WATCH: Yiddish Writer Yechiel Shraybman Describes His Moldovan Shtetl
This article originally appeared in the Yiddish Forverts.
A squeaky well, an old Jewish judge who refuses to open his eyes — these are the images that the writer Yekhiel Shraybman brings to life in vivid vignettes about his Moldavian hometown, Rashkev.
In this video Shraybman describes his years in the Yiddish theater in Bucharest, when young writers and activists from Rashkev and Chernovitz would stay at his house. He mentions the talented Bessarabian Yiddish writers of that period, especially Zelig Berditchever, the masterful folkpoet whose artistry wasn‘t yet appreciated by the literary elite, although his songs were very popular among the Bessarabian Jews.

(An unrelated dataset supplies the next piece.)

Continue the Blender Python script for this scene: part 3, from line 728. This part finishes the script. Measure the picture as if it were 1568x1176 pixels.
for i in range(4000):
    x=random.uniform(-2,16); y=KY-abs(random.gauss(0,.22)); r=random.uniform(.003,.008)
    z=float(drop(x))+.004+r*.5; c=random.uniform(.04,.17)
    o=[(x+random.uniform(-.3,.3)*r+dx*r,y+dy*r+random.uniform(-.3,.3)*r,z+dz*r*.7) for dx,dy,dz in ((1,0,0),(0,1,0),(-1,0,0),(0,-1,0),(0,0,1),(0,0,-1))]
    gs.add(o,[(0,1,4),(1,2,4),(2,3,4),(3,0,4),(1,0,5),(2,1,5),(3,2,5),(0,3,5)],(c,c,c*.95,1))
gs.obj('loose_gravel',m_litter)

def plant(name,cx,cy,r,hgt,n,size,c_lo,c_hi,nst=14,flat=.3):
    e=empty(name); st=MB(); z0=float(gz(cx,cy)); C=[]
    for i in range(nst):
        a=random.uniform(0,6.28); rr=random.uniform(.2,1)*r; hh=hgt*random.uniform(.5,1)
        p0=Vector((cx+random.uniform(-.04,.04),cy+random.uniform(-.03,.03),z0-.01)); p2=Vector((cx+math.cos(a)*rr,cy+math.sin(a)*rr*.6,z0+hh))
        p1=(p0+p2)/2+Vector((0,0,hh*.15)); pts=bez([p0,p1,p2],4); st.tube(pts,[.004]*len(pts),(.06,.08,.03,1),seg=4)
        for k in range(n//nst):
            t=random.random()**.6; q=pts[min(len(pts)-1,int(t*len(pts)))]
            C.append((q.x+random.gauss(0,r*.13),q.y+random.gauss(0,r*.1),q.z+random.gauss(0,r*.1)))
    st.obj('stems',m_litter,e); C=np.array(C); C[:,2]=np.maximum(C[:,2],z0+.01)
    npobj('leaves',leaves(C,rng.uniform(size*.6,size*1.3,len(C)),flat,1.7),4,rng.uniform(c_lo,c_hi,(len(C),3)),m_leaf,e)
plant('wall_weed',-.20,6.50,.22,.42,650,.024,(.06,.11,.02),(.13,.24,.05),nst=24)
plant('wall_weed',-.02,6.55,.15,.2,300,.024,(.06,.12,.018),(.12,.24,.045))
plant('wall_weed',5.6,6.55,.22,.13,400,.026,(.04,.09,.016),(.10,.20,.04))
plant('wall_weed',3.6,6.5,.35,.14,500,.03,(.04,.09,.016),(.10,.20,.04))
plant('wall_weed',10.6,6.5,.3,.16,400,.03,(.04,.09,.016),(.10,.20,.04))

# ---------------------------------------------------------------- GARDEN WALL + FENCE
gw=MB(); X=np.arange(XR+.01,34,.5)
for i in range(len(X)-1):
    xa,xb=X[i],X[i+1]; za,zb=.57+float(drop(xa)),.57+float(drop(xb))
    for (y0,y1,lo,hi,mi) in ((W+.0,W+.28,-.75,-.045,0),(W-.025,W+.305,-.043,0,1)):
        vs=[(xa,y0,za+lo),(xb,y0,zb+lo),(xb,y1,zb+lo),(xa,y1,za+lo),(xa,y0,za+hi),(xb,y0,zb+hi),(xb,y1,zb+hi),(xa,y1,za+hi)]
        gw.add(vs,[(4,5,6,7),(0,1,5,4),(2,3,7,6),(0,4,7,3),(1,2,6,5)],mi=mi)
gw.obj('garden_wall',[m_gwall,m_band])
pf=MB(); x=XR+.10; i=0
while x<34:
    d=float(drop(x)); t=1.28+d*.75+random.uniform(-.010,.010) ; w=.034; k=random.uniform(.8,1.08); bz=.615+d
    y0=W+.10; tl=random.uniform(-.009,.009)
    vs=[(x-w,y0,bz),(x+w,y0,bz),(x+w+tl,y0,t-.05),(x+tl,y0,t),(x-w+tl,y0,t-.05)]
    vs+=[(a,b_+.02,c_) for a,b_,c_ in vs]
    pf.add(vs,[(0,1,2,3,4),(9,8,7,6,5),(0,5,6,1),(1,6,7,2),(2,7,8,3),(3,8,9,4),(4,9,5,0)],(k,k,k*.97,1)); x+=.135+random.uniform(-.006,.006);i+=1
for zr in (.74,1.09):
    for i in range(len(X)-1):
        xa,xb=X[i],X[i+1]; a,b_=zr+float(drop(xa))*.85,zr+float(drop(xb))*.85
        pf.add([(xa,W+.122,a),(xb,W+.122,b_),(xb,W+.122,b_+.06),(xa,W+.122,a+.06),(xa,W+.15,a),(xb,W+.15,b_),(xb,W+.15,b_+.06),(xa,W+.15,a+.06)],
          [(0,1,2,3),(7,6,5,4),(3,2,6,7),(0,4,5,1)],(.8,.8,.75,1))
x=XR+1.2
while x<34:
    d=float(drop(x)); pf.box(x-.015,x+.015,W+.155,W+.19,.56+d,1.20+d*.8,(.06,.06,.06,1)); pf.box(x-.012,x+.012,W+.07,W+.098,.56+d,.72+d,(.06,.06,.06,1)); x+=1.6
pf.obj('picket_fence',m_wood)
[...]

Shraybman also recounts the terrible years during and after World War II when he and his colleagues continued writing in Yiddish, even though merely writing a letter to one’s father could lead to one‘s arrest. Today, he says, the essence of every writer needs to be to bring back to life the shtetl of his ancestors, since throughout the history of East European Jewry, the shtetl served as “the cradle of Jewish nationhood in the diaspora.”
This documentary is one of ten in which acclaimed Yiddish writers and cultural figures of the pre-war generation speak openly about their lives. The films (in Yiddish with English subtitles) were directed by award-winning writer and former Forverts editor Boris Sandler and produced through the Forward Association as a DVD series called “Monologues of Yiddish Writers.”